The resolution, adopted by the Maryland Municipal League, an organization of Maryland city leaders, stated that "Whereas the City of Hagerstown by its adoption of Wesel, Germany, as a sister city has also advanced the possibility of international accord."




Week of Nov. 27, 1980



Early Sunday morning, Community Rescue Service personnel were on their way to Fairmont, W.Va., to view some equipment when they drove through Hancock looking for a place to eat breakfast. They spotted smoke coming from the Hancock Center Apartments and raced into the four-story building, rousing more than 100 residents from their beds.

No lives were lost in the fire, which destroyed the historic building.

The six men who raced to the rescue were Gary Nycum, Dennis Harne, Don Bolyard, Dave Amos, Ed Brady and Bob Harr.




Dining establishments in the area are preparing to feed the flocks of customers who seek a delicious Thanksgiving dinner without all the bother in the kitchen.

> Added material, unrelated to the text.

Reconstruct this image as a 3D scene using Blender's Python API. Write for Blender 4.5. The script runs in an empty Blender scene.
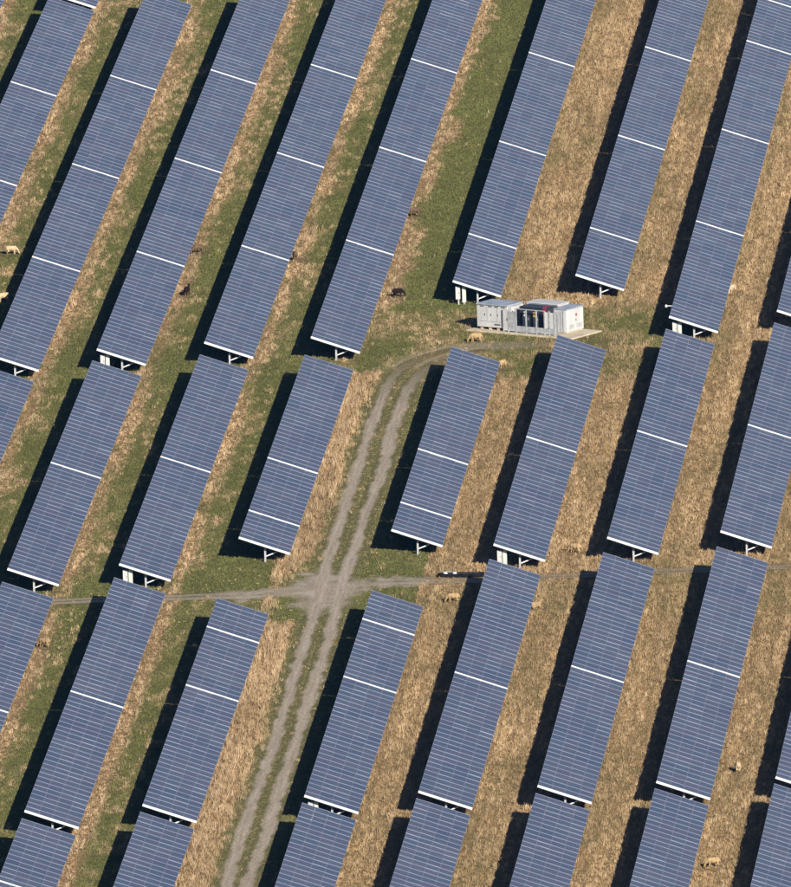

Chef David Jones of the Venice Inn ordered a dozen 35-pound turkeys for the holiday. He also is prepared to serve up 15 hams and four gallons of oysters.




The cost of your Thanksgiving turkey has risen 10 cents per pound since last Thanksgiving. Last year, a frozen turkey under 16 pounds cost between 75 cents and $1 per pound. The same turkey today costs between 79 cents and $1.19 per pound.